WOWO (AM) - WOWO As A Former Clear-channel

WOWO As A Former Clear-channel

From 1941 to 1995 WOWO was well-known, in both Indiana and areas to the east, as one of the clear-channel AM stations. This was due to the station broadcasting continuously at 50,000 watts of power both during daylight and nighttime hours. From sunset to sunrise, WOWO's directional antennas were configured to broadcast to the eastern United States. These directional nighttime broadcasts were branded as WOWO's Nighttime Skywave Service, the "voice of a thousand Main Streets". During the 1970s, the station's hourly ID (required by the FCC) stated: "50,000 watts on 1190, WOWO, Fort Wayne, Group W, Westinghouse Broadcasting."

Jay Gould spoke to many community organizations, relating the history of WOWO. Initially, the leading station in Detroit (WJR), Chicago (WLS), and Cincinnati (WLW) all competed for farmer listeners with agricultural reports.
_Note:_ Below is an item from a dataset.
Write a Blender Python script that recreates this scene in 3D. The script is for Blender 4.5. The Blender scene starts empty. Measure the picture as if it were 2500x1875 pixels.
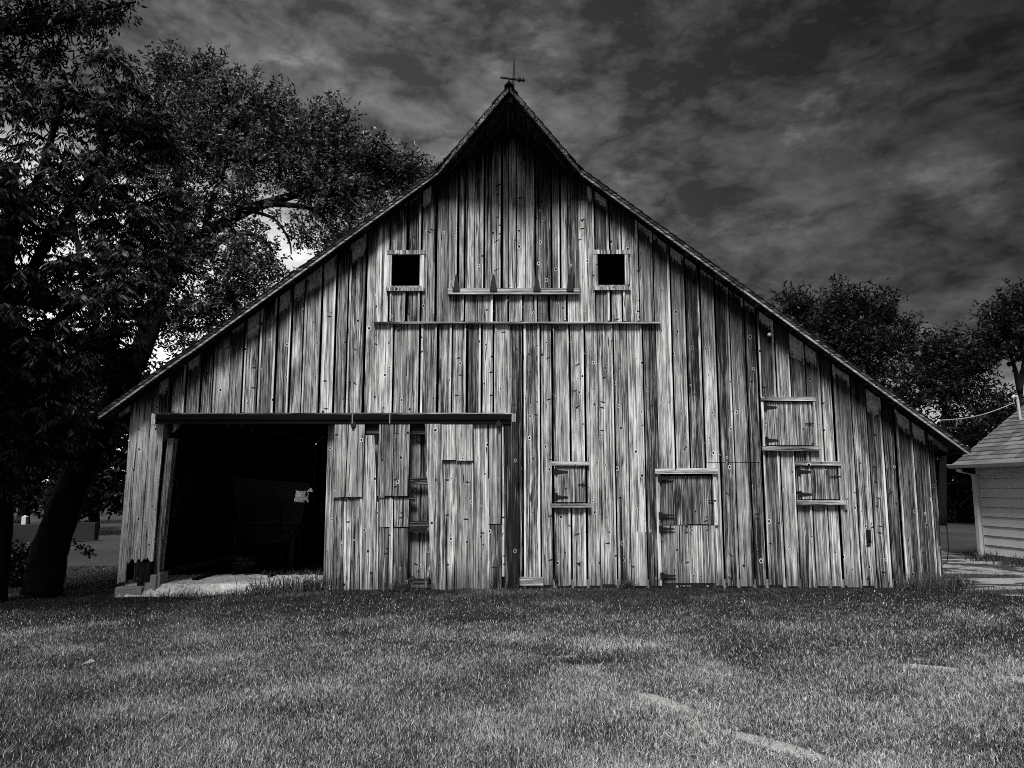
import bpy, math, random
import numpy as np
from mathutils import Vector
R = math.radians
random.seed(7); rng = np.random.default_rng(11)
C = bpy.context.scene.collection
sc = bpy.context.scene

# ------------------------------------------------------------------ camera, sky, sun, exposure
F_PX, TILT, CZ, DIST = 1850.0, 7.772, 1.5, 11.649
cam = bpy.data.cameras.new('camera'); cam_o = bpy.data.objects.new('camera', cam); C.objects.link(cam_o)
cam_o.location = (0, -DIST, CZ); cam_o.rotation_euler = (R(90 + TILT), 0, 0)
cam.sensor_width = 36; cam.lens = 36 * F_PX / 2500; cam.clip_end = 2000; cam.clip_start = .05
sc.camera = cam_o
SUN_EL, SUN_AZ = 53, 14           # elevation, degrees to the left behind the camera
sv = Vector((-math.sin(R(SUN_AZ)) * math.cos(R(SUN_EL)), -math.cos(R(SUN_AZ)) * math.cos(R(SUN_EL)), math.sin(R(SUN_EL))))
sl = bpy.data.lights.new('sun', 'SUN'); sl.energy = 4.2; sl.angle = R(16); sl.color = (1, .985, .965)
so = bpy.data.objects.new('sun', sl); C.objects.link(so); so.rotation_euler = (-sv).to_track_quat('-Z', 'Y').to_euler()
sc.view_settings.view_transform = 'Standard'; sc.view_settings.look = 'None'
sc.view_settings.exposure = .3; sc.view_settings.gamma = 1; sc.view_settings.use_curve_mapping = False
try:
    sc.cycles.max_bounces = 5; sc.cycles.diffuse_bounces = 3; sc.cycles.use_denoising = False; sc.cycles.pixel_filter_type = 'BLACKMAN_HARRIS'; sc.cycles.filter_width = .95
except Exception: pass

class NG:                          # small node-graph helper
    def __init__(s, nt): s.nt = nt; nt.nodes.clear()
    def n(s, typ, props=None, **ins):
        nd = s.nt.nodes.new(typ)
        for k, v in (props or {}).items(): setattr(nd, k, v)
        for k, v in ins.items(): s.put(nd, k.replace('_', ' ') if k.replace('_', ' ') in nd.inputs else k, v)
        return nd
    def put(s, nd, k, v):
        i = nd.inputs[k]
        if hasattr(v, 'is_output'): s.nt.links.new(v, i)
        else: i.default_value = v
    def m(s, op, a, b=0.0, c=0.0, clamp=False):
        nd = s.nt.nodes.new('ShaderNodeMath'); nd.operation = op; nd.use_clamp = clamp
        for i, v in enumerate((a, b, c)): s.put(nd, i, v)
        return nd.outputs[0]
    def xyz(s, x, y, z): return s.n('ShaderNodeCombineXYZ', None, X=x, Y=y, Z=z).outputs[0]
    def noise(s, vec, scale=1.0, detail=4.0, rough=.55, dist=0.0):
        return s.n('ShaderNodeTexNoise', None, Vector=vec, Scale=scale, Detail=detail, Roughness=rough, Distortion=dist).outputs['Fac']
    def mr(s, v, a, b, c=0.0, d=1.0, smooth=True):
        nd = s.nt.nodes.new('ShaderNodeMapRange'); nd.interpolation_type = 'SMOOTHSTEP' if smooth else 'LINEAR'
        for k, x in zip(('Value', 'From Min', 'From Max', 'To Min', 'To Max'), (v, a, b, c, d)): s.put(nd, k, x)
        return nd.outputs[0]
    def mix(s, f, a, b):            # a + f (b - a)
        return s.m('ADD', a, s.m('MULTIPLY', f, s.m('SUBTRACT', b, a)))
    def grey(s, v): return s.n('ShaderNodeCombineColor', None, Red=v, Green=v, Blue=v).outputs[0]

world = bpy.data.worlds.new('World'); sc.world = world; world.use_nodes = True
g = NG(world.node_tree)
sky = g.n('ShaderNodeTexSky', dict(sky_type='NISHITA', sun_disc=False, sun_elevation=R(SUN_EL), sun_rotation=R(180 + SUN_AZ)))
bw = g.n('ShaderNodeRGBToBW', None, Color=sky.outputs[0]).outputs[0]
dv = g.n('ShaderNodeTexCoord').outputs['Generated']
d = g.n('ShaderNodeSeparateXYZ', None, Vector=dv).outputs
def cloud(k, seed, det, rough, dist, sq=2.1):
    return g.noise(g.xyz(g.m('ADD', g.m('MULTIPLY', d[0], k), seed), g.m('MULTIPLY', d[1], k * .7), g.m('MULTIPLY', d[2], k * sq)), 1, det, rough, dist)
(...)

WOWO, almost equidistant between those three stations eventually captured that demographic, with the other three stations focusing on their urban and suburban areas. This benefitted WOWO as national advertisers saw WOWO as a regional station that would reach well into the backyards of those larger metropolises.
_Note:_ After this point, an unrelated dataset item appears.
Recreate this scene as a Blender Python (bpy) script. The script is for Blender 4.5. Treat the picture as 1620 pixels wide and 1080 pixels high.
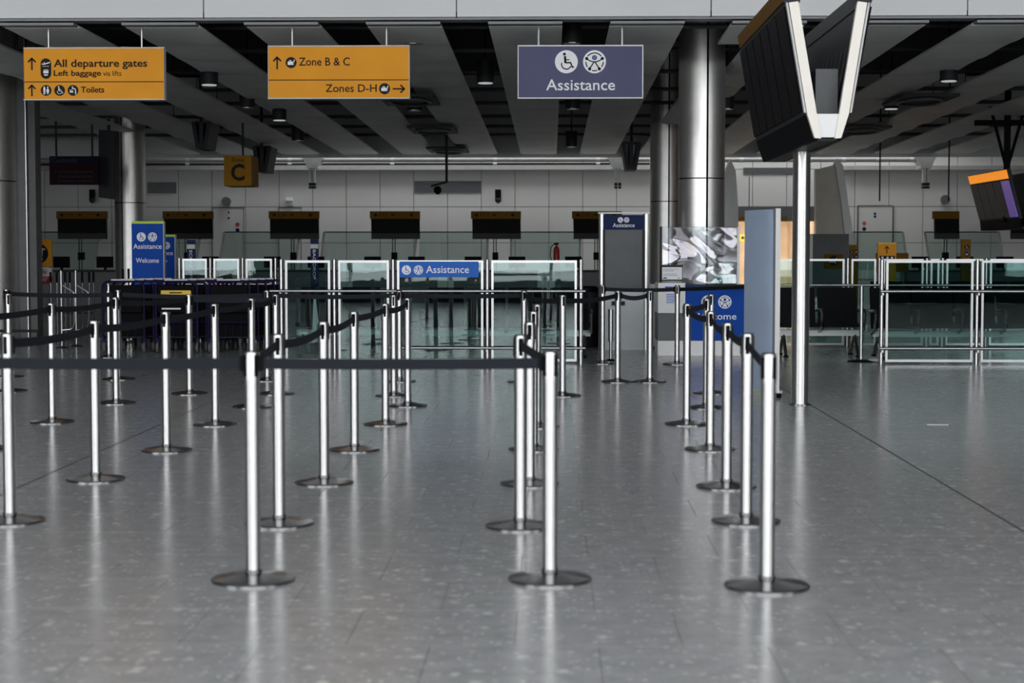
import bpy, bmesh, math, random
from mathutils import Vector, Matrix
random.seed(7)
PI = math.pi
SC = bpy.context.scene
COL = SC.collection
for o in list(bpy.data.objects): bpy.data.objects.remove(o)

# ------------------------------------------------------------------ camera
FPX, VPX, VPY, CAMH = 2700.0, 872.0, 397.0, 1.4        # focal length in px of a 1620 px wide frame
PITCH = math.atan((540 - VPY) / FPX)
YAW = math.atan((VPX - 810) / FPX * math.cos(PITCH))
cam = bpy.data.cameras.new('camera'); cam.sensor_width = 36; cam.lens = 36 * FPX / 1620
cam.dof.use_dof = True; cam.dof.focus_distance = 21.5; cam.dof.aperture_fstop = 3.2
cam.clip_end = 500
camo = bpy.data.objects.new('camera', cam); COL.objects.link(camo)
camo.location = (0, 0, CAMH); camo.rotation_euler = (PI / 2 - PITCH, 0, YAW)
SC.camera = camo

# ------------------------------------------------------------------ world, exposure
w = bpy.data.worlds.new('overcast_sky'); SC.world = w; w.use_nodes = True
nt = w.node_tree; bg = nt.nodes['Background']
tc = nt.nodes.new('ShaderNodeTexCoord'); nz = nt.nodes.new('ShaderNodeTexNoise'); rp = nt.nodes.new('ShaderNodeValToRGB')
nz.inputs['Scale'].default_value = 2.2; nz.inputs['Detail'].default_value = 3
rp.color_ramp.elements[0].color = (0.84, 0.90, 0.97, 1); rp.color_ramp.elements[1].color = (1.0, 0.99, 0.97, 1)
nt.links.new(tc.outputs['Generated'], nz.inputs['Vector']); nt.links.new(nz.outputs['Fac'], rp.inputs['Fac'])
nt.links.new(rp.outputs['Color'], bg.inputs['Color']); bg.inputs['Strength'].default_value = 4.0
vs = SC.view_settings; vs.view_transform = 'Standard'; vs.look = 'None'; vs.gamma = 1; vs.exposure = 0.45; vs.use_curve_mapping = False

def portal(name, loc, rot, sx, sy):
    l = bpy.data.lights.new(name, 'AREA'); l.shape = 'RECTANGLE'; l.size = sx; l.size_y = sy
    l.cycles.is_portal = True
    o = bpy.data.objects.new(name, l); COL.objects.link(o); o.location = loc; o.rotation_euler = rot
FACY = -3.0
portal('daylight_portal_facade', (0, FACY + .3, 4.5), (PI / 2, 0, 0), 44, 9)
portal('daylight_portal_lightwell', (1.1, 43.35, 5.6), (0, 0, 0), 18.2, 1.5)

# ------------------------------------------------------------------ pixel helpers (measuring the photograph)
_R = Matrix.Rotation(YAW, 3, 'Z') @ Matrix.Rotation(PI / 2 - PITCH, 3, 'X')
def ray(px, py): return _R @ Vector(((px - 810) / FPX, -(py - 540) / FPX, -1))
def P(px, py, Y):
    d = ray(px, py); k = Y / d.y
    return Vector((d.x * k, Y, CAMH + d.z * k))
def F(px, py):
    d = ray(px, py); k = -CAMH / d.z
    return Vector((d.x * k, d.y * k, 0))

# ------------------------------------------------------------------ materials
def lin(r, g, b):
    f = lambda c: (c / 255 / 12.92) if c / 255 <= .04045 else ((c / 255 + .055) / 1.055) ** 2.4
    return (f(r), f(g), f(b), 1)
def mat(name, col, rough=.5, metal=0.0, var=.08, scale=6.0, bump=0.0, emit=None, estr=0, aniso=0, spec=None):
    m = bpy.data.materials.new(name); m.use_nodes = True; t = m.node_tree; b = t.nodes['Principled BSDF']
    if len(col) == 3: col = tuple(col) + (1,)
    g = t.nodes.new('ShaderNodeNewGeometry'); n = t.nodes.new('ShaderNodeTexNoise'); r = t.nodes.new('ShaderNodeValToRGB')
    n.inputs['Scale'].default_value = scale; n.inputs['Detail'].default_value = 4
    r.color_ramp.elements[0].position = .3; r.color_ramp.elements[1].position = .7
    r.color_ramp.elements[0].color = tuple(c * (1 - var) for c in col[:3]) + (1,)
    r.color_ramp.elements[1].color = tuple(min(1, c * (1 + var)) for c in col[:3]) + (1,)
    t.links.new(g.outputs['Position'], n.inputs['Vector']); t.links.new(n.outputs['Fac'], r.inputs['Fac'])
    t.links.new(r.outputs['Color'], b.inputs['Base Color'])
    b.inputs['Roughness'].default_value = rough; b.inputs['Metallic'].default_value = metal
    if spec is not None: b.inputs['Specular IOR Level'].default_value = spec
    if bump:
        bp = t.nodes.new('ShaderNodeBump'); bp.inputs['Strength'].default_value = bump; bp.inputs['Distance'].default_value = .01
        t.links.new(n.outputs['Fac'], bp.inputs['Height']); t.links.new(bp.outputs['Normal'], b.inputs['Normal'])
    if emit:
        b.inputs['Emission Color'].default_value = tuple(emit)[:3] + (1,); b.inputs['Emission Strength'].default_value = estr
    if aniso:
        tg = t.nodes.new('ShaderNodeTangent'); tg.direction_type = 'RADIAL'; tg.axis = 'Z'
        b.inputs['Anisotropic'].default_value = aniso; b.inputs['Anisotropic Rotation'].default_value = .25
        t.links.new(tg.outputs['Tangent'], b.inputs['Tangent'])
    return m
def glass(name, tint, ior=1.5, rough=0.0):
    m = bpy.data.materials.new(name); m.use_nodes = True; t = m.node_tree
    t.nodes.remove(t.nodes['Principled BSDF']); out = t.nodes['Material Output']
    tr = t.nodes.new('ShaderNodeBsdfTransparent'); gl = t.nodes.new('ShaderNodeBsdfGlossy'); fr = t.nodes.new('ShaderNodeFresnel'); mx = t.nodes.new('ShaderNodeMixShader')
    n = t.nodes.new('ShaderNodeTexNoise'); n.inputs['Scale'].default_value = 1.5
    bp = t.nodes.new('ShaderNodeBump'); bp.inputs['Strength'].default_value = .04; bp.inputs['Distance'].default_value = .02
    t.links.new(n.outputs['Fac'], bp.inputs['Height']); t.links.new(bp.outputs['Normal'], gl.inputs['Normal'])
    tr.inputs['Color'].default_value = tuple(tint) + (1,); gl.inputs['Roughness'].default_value = rough
    gl.inputs['Color'].default_value = (.90, .96, .96, 1); fr.inputs['IOR'].default_value = ior
    t.links.new(fr.outputs['Fac'], mx.inputs['Fac']); t.links.new(tr.outputs[0], mx.inputs[1]); t.links.new(gl.outputs[0], mx.inputs[2])
    t.links.new(mx.outputs[0], out.inputs['Surface'])
    return m
def floor_mat(name):
    m = bpy.data.materials.new(name); m.use_nodes = True; t = m.node_tree; b = t.nodes['Principled BSDF']; L = t.links.new
    g = t.nodes.new('ShaderNodeNewGeometry')
    wn = t.nodes.new('ShaderNodeTexNoise'); wn.inputs['Scale'].default_value = 30
    add = t.nodes.new('ShaderNodeVectorMath'); add.operation = 'MULTIPLY_ADD'; add.inputs[1].default_value = (.05, .05, .05)
    L(g.outputs['Position'], wn.inputs['Vector']); L(wn.outputs['Color'], add.inputs[0]); L(g.outputs['Position'], add.inputs[2])
    masks = []
    for sc, thr, dist in ((14, .88, .42), (32, .80, .45), (75, .78, .5)):
        v = t.nodes.new('ShaderNodeTexVoronoi'); v.inputs['Scale'].default_value = sc; L(add.outputs[0], v.inputs['Vector'])
        s = t.nodes.new('ShaderNodeSeparateColor'); L(v.outputs['Color'], s.inputs['Color'])
        a = t.nodes.new('ShaderNodeMath'); a.operation = 'GREATER_THAN'; a.inputs[1].default_value = thr; L(s.outputs['Red'], a.inputs[0])
        d = t.nodes.new('ShaderNodeMapRange'); d.inputs['From Min'].default_value = dist; d.inputs['From Max'].default_value = dist - .25; L(v.outputs['Distance'], d.inputs['Value'])
        k = t.nodes.new('ShaderNodeMath'); k.operation = 'MULTIPLY'; L(a.outputs[0], k.inputs[0]); L(d.outputs[0], k.inputs[1]); masks.append((k, s))
    mx = t.nodes.new('ShaderNodeMath'); mx.operation = 'MAXIMUM'; L(masks[0][0].outputs[0], mx.inputs[0]); L(masks[1][0].outputs[0], mx.inputs[1])
    n = t.nodes.new('ShaderNodeTexNoise'); n.inputs['Scale'].default_value = 9; n.inputs['Detail'].default_value = 6; L(g.outputs['Position'], n.inputs['Vector'])
    r = t.nodes.new('ShaderNodeValToRGB'); r.color_ramp.elements[0].position = .3; r.color_ramp.elements[1].position = .7
    r.color_ramp.elements[0].color = FLOOR_A; r.color_ramp.elements[1].color = FLOOR_B; L(n.outputs['Fac'], r.inputs['Fac'])
    m1 = t.nodes.new('ShaderNodeMix'); m1.data_type = 'RGBA'; m1.inputs['B'].default_value = FLOOR_C; L(r.outputs['Color'], m1.inputs['A'])
    h = t.nodes.new('ShaderNodeMath'); h.operation = 'MULTIPLY'; h.inputs[1].default_value = .95; L(mx.outputs[0], h.inputs[0]); L(h.outputs[0], m1.inputs['Factor'])
    m2 = t.nodes.new('ShaderNodeMix'); m2.data_type = 'RGBA'; m2.inputs['B'].default_value = FLOOR_D; L(m1.outputs['Result'], m2.inputs['A'])
    h2 = t.nodes.new('ShaderNodeMath'); h2.operation = 'MULTIPLY'; h2.inputs[1].default_value = .5; L(masks[2][0].outputs[0], h2.inputs[0]); L(h2.outputs[0], m2.inputs['Factor'])
    L(m2.outputs['Result'], b.inputs['Base Color']); b.inputs['Roughness'].default_value = .2; b.inputs['Specular IOR Level'].default_value = .5
    return m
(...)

WOWO's clear-channel license permitted WOWO's radio personalities to gain some degree of fame throughout the eastern United States. Announcer Bob Sievers, Farm Director, commentator and folk-philosopher Jay Gould, News Director Dugan Fry, meteorologist Earl Finckle, the "In a Little Red Barn (on a farm down in Indiana)" de facto theme song of WOWO, the Penny Pitch charity fund raisers, sports director Bob Chase's Komet Hockey broadcasts, the weather reports from WOWO's personnel taking a smoking break out on its studio's "world-famous fire escape", and husband-wife hosts of The Little Red Barn Show, music director Sam DeVincent and wife Nancy of "Nancy Lee and the Hilltoppers", all were listened to by a total of millions of people from the Great Lakes to the United States' East Coast over the years from the 1940s to the 1990s. Other memorable on-air personalities include Ron Gregory, Chris Roberts, Jack Underwood and Carol Ford.

WOWO broadcast 24 hours daily except for Sunday nights, when they nominally shut down for maintenance between 1 a.m. and 6 a.m. At that time, there were few other clear signals with music available in the Fort Wayne local area. Philadelphia's WCAU, at 1210 AM, was nominally a clear-channel station, but its signal, weak and static-laden as it was, seemed to be the best option.

Because WOWO's Nighttime Skywave Service caused WLIB, also 1190 kHz, in New York City to cease broadcasting at sunset each day and resume broadcasting at sunrise, Inner City Broadcasting bought WOWO in 1994 so that they could reduce WOWO's Class A clear-channel license to Class B, and WLIB, owned by Inner City Broadcasting could thereby increase its class from Class D to Class B. This reduced WOWO's potential audience—referred to as WOWOland—from much of the eastern United States to a much smaller local region in northern Indiana, northwestern Ohio, and south-central Michigan. Before the power reduction, when WLIB signed off at night, WOWO's air signal came booming through the speakers into the WLIB air studio.